I've been smoking since I was 13 years old. Yes, I quit smoking while I was pregnant and I've quit several times over the years but always seem to start back up again. The last time I quit smoking and restarted wasn't even because I wanted to start. I started smoking again out of spite. My ex husband #2 is the ex-husband from hell. For a good part of our marriage he was just the husband from hell. Anyway, I had quit smoking for 3 years. He didn't smoke and never liked me smoking. Needless to say he pissed me off so bad one day that I started smoking again just to piss him off. Well it did but in the long run I was the one who paid for it. It's probably been 11 years since I quit smoking and my stress level has been such that quitting wasn't an option without ripping someone's head off.

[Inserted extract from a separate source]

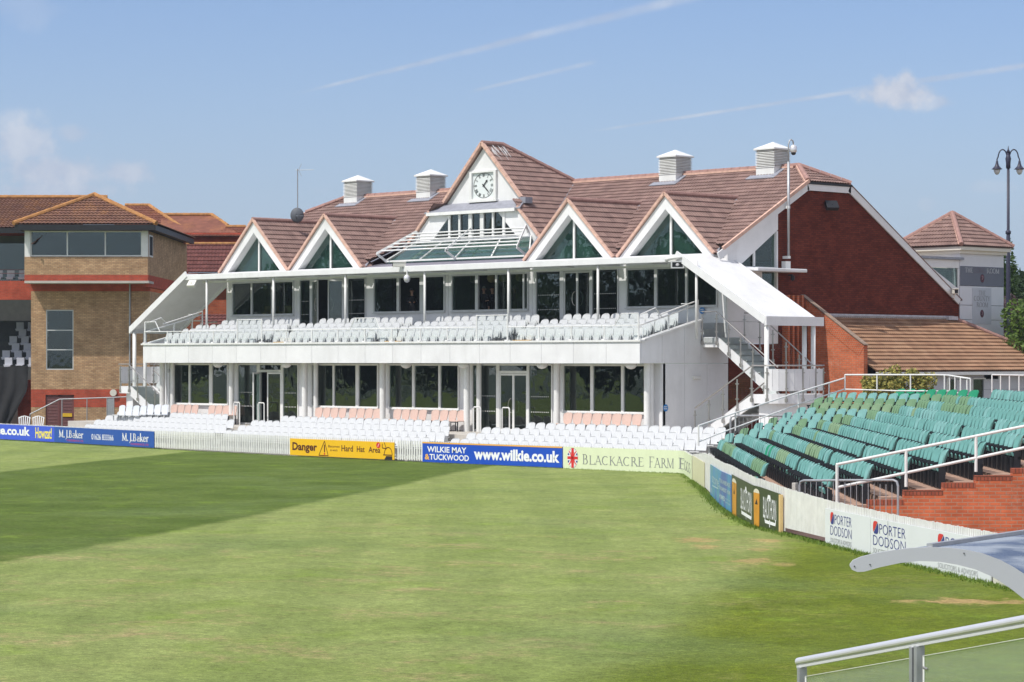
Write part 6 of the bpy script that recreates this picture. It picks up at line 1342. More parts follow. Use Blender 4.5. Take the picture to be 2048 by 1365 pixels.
def seatcolor(k, s, corner):
    if corner:
        if k in (8, 9): return GRN2 if k == 8 and corner != 8 else GRN
        if k == 10: return AQ2 if corner > 2 else GRN
        if k in (5, 3) and rng.random() < 0.5: return GRN
        if rng.random() < 0.14: return GRN
        return AQ2
    runs = {1: [(2.4, 6.6, GRN), (15.0, 18.5, GRN)], 2: [(9.5, 11.8, BGR), (13.2, 16.0, GRN2)], 3: [(0.3, 1.6, GRN), (13, 16.2, GRN2)], 4: [(0, 2.4, GRN), (6.9, 7.3, GRN)], 5: [(0, 1.5, GRN), (3.2, 6.4, GRN2)], 6: [(0, 1.8, GRN)], 7: [(0, 2.0, GRN)], 8: [(0, 1.7, GRN), (4.5, 4.9, GRN2)], 9: [(0, 2.3, GRN), (5.2, 10.5, GRN)], 10: [(0, 2.7, GRN), (3.4, 5.3, GRN)]}
    for a, b, c in runs.get(k, []):
        if a <= s <= b:
            if c is BGR and int(s/0.6) % 2: return AQ
            return c
    return AQ if rng.random() < 0.75 else AQ2
GS_ = []
rotm = math.atan2(-(TD.y), -(TD.x))+rad(90); rotc = math.atan2(-NC.y, -NC.x)+rad(90)
for k in list(range(1, 11))+[12]:
    far_end = 0; kk = k
    smax = 18.6 if k == 1 else LEN-0.3
    n = int(smax/PIT)+1; cnt = 0
    for q in range(n):
        s = q*PIT
        if k > 1 and 18.7 < s < 19.7: continue
        p = rowp(k, s); z = tread(k) if k < 12 else tread(11)-0.0
        cnt += 1
        GS_.append((p.x+rng.uniform(-0.01, 0.01), p.y, z, rotm+rng.uniform(-0.03, 0.03), seatcolor(k, s, 0), 'the %s curved row' % ORD(k) if k < 12 else 'the topmost right row', cnt, 'far'))
for k in range(2, 11):
    n = NCR[k]+(1 if k in (9, 10) else 0)
    for j in range(1, n+1):
        p = rowp(k, -0.55)-EC*(j-0.6)*PIT*0.97
        GS_.append((p.x, p.y, tread(k), rotc+rng.uniform(-0.03, 0.03), seatcolor(k, 0, j), 'the %s short corner row' % ORD(k-1), j, 'corner'))
for j in range(8):
    p = rowp(10, -0.6)-EC*(j-0.8)*0.56+NC*0.95
    GS_.append((p.x, p.y, tread(10)+0.13, rotc, BGR, 'the bright green back row', j+1, 'corner'))
def depth(x, y): return (x-CX)*FW[0]+(y-CY)*FW[1]
GS_.sort(key=lambda g: (g[7] != 'corner')*1000+depth(g[0], g[1]))
inframe = [g for g in GS_ if 1024+FPX*((g[0]-CX)*RT[0]+(g[1]-CY)*RT[1])/depth(g[0], g[1]) < 2075]
ncorner = sum(1 for g in inframe if g[7] == 'corner'); indiv = inframe[:300]; rest = inframe[300:]
CN = {AQ: 'aqua', AQ2: 'pale aqua', GRN: 'faded green', GRN2: 'olive green', BGR: 'bright green'}
for (x, y, z, r_, mt, lab, num, kind) in indiv:
    if mt not in protos: protos[mt] = green_proto(mt); o = protos[mt]
    else: o = copy_tree(protos[mt])
    o.location = (x, y, z); o.rotation_euler = (0, 0, r_)
    tag(o, '%s folding seat, %s from the bend in %s' % (CN[mt], ORD(num), lab), 'stadium seat', 'green and aqua terrace seats')
sm_ = MB(); bk, st_, ff = green_parts(AQ)
for (x, y, z, r_, mt, lab, num, kind) in rest:
    c_, s_ = math.cos(r_), math.sin(r_)
    for (v_, f_), mm in ((bk, mt), (st_, mt), (ff, DARKM)):
        sm_.use(mm); sm_.add([(x+a*c_-b*s_, y+a*s_+b*c_, z+d) for a, b, d in v_], f_)
if rest: tag(sm_.build('distant_folding_seats', None, None, smooth=False), 'rows of aqua and green folding seats farther up the curved terrace', 'stadium seats', kind='stuff')
# stepped brick end wall
EW = empty('stepped_brick_wall', 'red brick side wall climbing in steps beside the aqua seats', 'wall', loc=(0, 0, 0))
m = MB(); cp = MB(); edges = [1600, 1660, 1736, 1808, 1886, 1951, 2025, 2100, 2175]; tops = [0.30, 0.50, 0.72, 0.92, 1.07, 1.22, 1.37, 1.52]
DW = 52.85
for i in range(8):
    if i < 1: continue
    a = Vector((*site(edges[i], DW), 0)); b = Vector((*site(edges[i+1], DW), 0)); fw = Vector((FW[0], FW[1], 0))*0.24
    m.prism([(a.x, a.y, 0.0), (b.x, b.y, 0.0), (b.x, b.y, tops[i]-0.10), (a.x, a.y, tops[i]-0.10)], (FW[0], FW[1], 0), 0.24)
    a2, b2 = a-Vector((FW[0], FW[1], 0))*0.006, b-Vector((FW[0], FW[1], 0))*0.006
    cp.prism([(a2.x, a2.y, tops[i]-0.098), (b2.x, b2.y, tops[i]-0.098), (b2.x, b2.y, tops[i]), (a2.x, a2.y, tops[i])], (FW[0], FW[1], 0), 0.252)
m.build('brick_wall', REDBW, EW); cp.build('brick_coping', brickmat('soldier_coping', (0.34, 0.10, 0.06), (0.28, 0.075, 0.045), (0.14, 0.06, 0.04), bw=0.075, bh=0.3), EW)
def S3(pxx, pyy, D): x, y = site(pxx, D); return (x, y, zat(pyy, D))
def railing(name, label, cat, parts, mat, loc=None):
    t = empty(name, label, cat, loc=(0, 0, 0)); m = MB(); po = []
    for kind, pts, r in parts:
        (po.append(MB().tube(pts, r, 8)) if kind == 'post' else m.tube(pts, r, 8))
    a = m.build('rail', mat, t)
    for g in po: g.build('post', mat, t)
    return t
railing('white_handrail', 'white two bar handrail above the stepped brick wall', 'railing', [
    ('rail', [S3(1672, 930, 52.97), S3(2048, 853, 52.97), S3(2200, 822, 52.97)], 0.03), ('rail', [S3(1672, 976, 52.97), S3(2048, 896, 52.97), S3(2200, 865, 52.97)], 0.03),
    ('post', [S3(1674, 930, 52.97), S3(1674, 1005, 52.97)], 0.032), ('post', [S3(1812, 902, 52.97), S3(1812, 974, 52.97)], 0.032), ('post', [S3(1952, 872, 52.97), S3(1952, 944, 52.97)], 0.032), ('post', [S3(2092, 844, 52.97), S3(2092, 916, 52.97)], 0.032)], WPAINT)
railing('white_handrail', 'slanting white handrail between the white and green seats', 'railing', [
    ('rail', [S3(1397, 852, 81), S3(1471, 826, 82.5), S3(1597, 785, 85), S3(1688, 757, 86.5)], 0.026), ('rail', [S3(1398, 884, 81), S3(1437, 868, 82)], 0.022), ('rail', [S3(1437, 868, 82), S3(1600, 808, 85), S3(1688, 779, 86.5)], 0.022),
    ('post', [S3(1397, 852, 81), S3(1397, 892, 81)], 0.026), ('post', [S3(1471, 826, 82.5), S3(1471, 862, 82.5)], 0.022), ('post', [S3(1597, 785, 85), S3(1597, 815, 85)], 0.022), ('post', [S3(1658, 767, 86), S3(1658, 795, 86)], 0.022)], WPAINT)
railing('white_handrail', 'white railing around the top of the green seats in front of the bush', 'railing', [
    ('rail', [S3(1690, 750, 86.5), S3(1870, 750, 84), S3(1896, 751, 83), S3(1941, 758, 82)], 0.026), ('rail', [S3(1690, 779, 86.5), S3(1790, 782, 85), S3(1898, 783, 83), S3(1941, 792, 82)], 0.022)]+
    [('post', [S3(p, a, d), S3(p, b, d)], 0.024) for p, a, b, d in ((1690, 750, 782, 86.5), (1754, 750, 782, 85.5), (1821, 750, 782, 84.6), (1889, 751, 784, 83.2), (1899, 752, 784, 83), (1910, 753, 800, 82.7), (1921, 755, 789, 82.4), (1934, 757, 792, 82.2), (1941, 758, 793, 82))], WPAINT)
railing('white_handrail', 'white railing at the top right edge behind the last aqua row', 'railing', [
    ('rail', [S3(1984, 750, 86), S3(2080, 752, 86)], 0.026)]+[('post', [S3(p, 750, 86), S3(p, 785, 86)], 0.022) for p in (1984, 2001, 2019, 2038, 2058)], WPAINT)
def barrier(label, pa, pb, D, ytop, ybot, nb_, db=0.0):
    t = empty('crowd_barrier', label, 'barrier', 'galvanised crowd barriers', loc=(*site(pa, D), 0)); o = Vector((*site(pa, D), 0)); m = MB(); b = MB()
    A_ = Vector(S3(pa, ytop, D))-o; B_ = Vector(S3(pb, ytop, D+db))-o; za, zb2 = A_.z, zat(ybot, D)
    e = (B_-A_); e.z = 0; l = e.length; e.normalize(); r = 0.12
    m.tube([A_-Vector((0, 0, za-zb2)), A_-Vector((0, 0, r)), A_+e*0.03-Vector((0, 0, 0.03)), A_+e*r, B_-e*r, B_-e*0.03-Vector((0, 0, 0.03)), B_-Vector((0, 0, r)), B_-Vector((0, 0, za-zb2))], 0.021*D/52 if D > 60 else 0.024, 8); m.build('frame', GALV, t)
    for k in range(1, nb_): p = A_+e*l*k/nb_; b.tube([p, p-Vector((0, 0, za-zb2-0.02))], 0.008, 5)
    b.build('bars', GALV, t)
barrier('galvanised crowd barrier behind the white picket fence at the stepped wall', 1599, 1796, 53.8, 961, 1035, 17, -2.0)
barrier('galvanised crowd barrier at the foot of the pavilion stairs', 1461, 1598, 84.5, 832, 870, 16)
t = empty('marker_post', 'small pale concrete post behind the white fence', 'post', loc=(*site(1590, 54.5), 0)); m = MB(); m.box(-0.05, 0.05, -0.05, 0.05, 0, zat(966, 54.5)); m.build('post', CONC, t, bevel=0.01)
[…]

There's probably a good chance that when I try to quit on the 17th that I might actually rip someone's head off still but I guess that's the chance I have to take. I'm hoping that I can muster up enough willpower to follow through. You would think that feeling like crap and not being able to breathe would be enough incentive to quit. The fact that my father passed away this year from a massive heart attack might help too. I sure hope so. Not that I don't love my dad, but I'm just not ready to visit with him just yet.

I'm tired of being the only smoker in certain circles but then I have friends and family who smoke and when I'm with them I'm in a comfort zone , even if it's not politically correct. I'm now going to be in an uncomfortable zone when I'm with my smoking buddies. I'm hoping I can overcome that in time.

Smoking is such a strong addiction. It used to be that when you picked up the phone or had a cocktail you felt the urge to have a butt. Now I find myself wanting a butt no matter what I do. I've known for along time that I feel like crap as a result of smoking. I just can't stop or something stresses me out and out come the butts. I think I've resigned myself to the fact that stress is always going to be part of my life. I'm going to have to find a way to deal with that though.

I remember when I quit before that one of the worst side effects was trying to find something to replace the motion of smoking. I'm not artsy crafty so knitting or something like that isn't an option. The last thing I want to do is replace cigarettes with food. I can't afford to gain any weight, so in addition to quitting smoking I'm also going to faced with sticking to a diet at the same time. I'm a diabetic too, with wacked out blood sugar levels, so food can not be my replacement. Needless to say I'm in search of alternative activities.

I also wonder if there's a way I can put my kids in a plastic bubble until I can get a grip on the new me, or at least my two youngest kids. My oldest son isn't here to bug me. He's busy being a new dad which is another good reason for me to quit. I really don't want to be smoking around my new grandson. My youngest two sons are much younger than him, one teenager and one pre-teenager. They like to argue and they're very good at it. Unfortunately for me it sometimes pushes me over the edge....on a good day.

Willpower hasn't been one of my strong points for a couple of years. The other day as I was getting ready for work I saw Oprah on Good Morning America. She said that she finally realized that her weight problem was the fact that she wasn't in balance. I sort of have to agree with her but not only when it comes to weight but when it comes down to your whole life in general. I think I can honestly say without a doubt that my life is out of balance. So I guess in actuality what I am attempting to do is to put my life back in balance. I can only imagine how good it must feel to be in balance. I can also only imagine how hard it is going to be to do it. It's too bad that you can't just put rocks in your pocket or something to put you back into balance and in harmony with the world.

I'm reading my daily quit tip emails, trying to find my smoking triggers and trying to come up with creative ideas of what to do with my hands instead of grabbing for a butt and stocking up of healthy snacking food. I sure hope I can get through this without losing my grip.....sooooo........Let The Count Down Begin!!!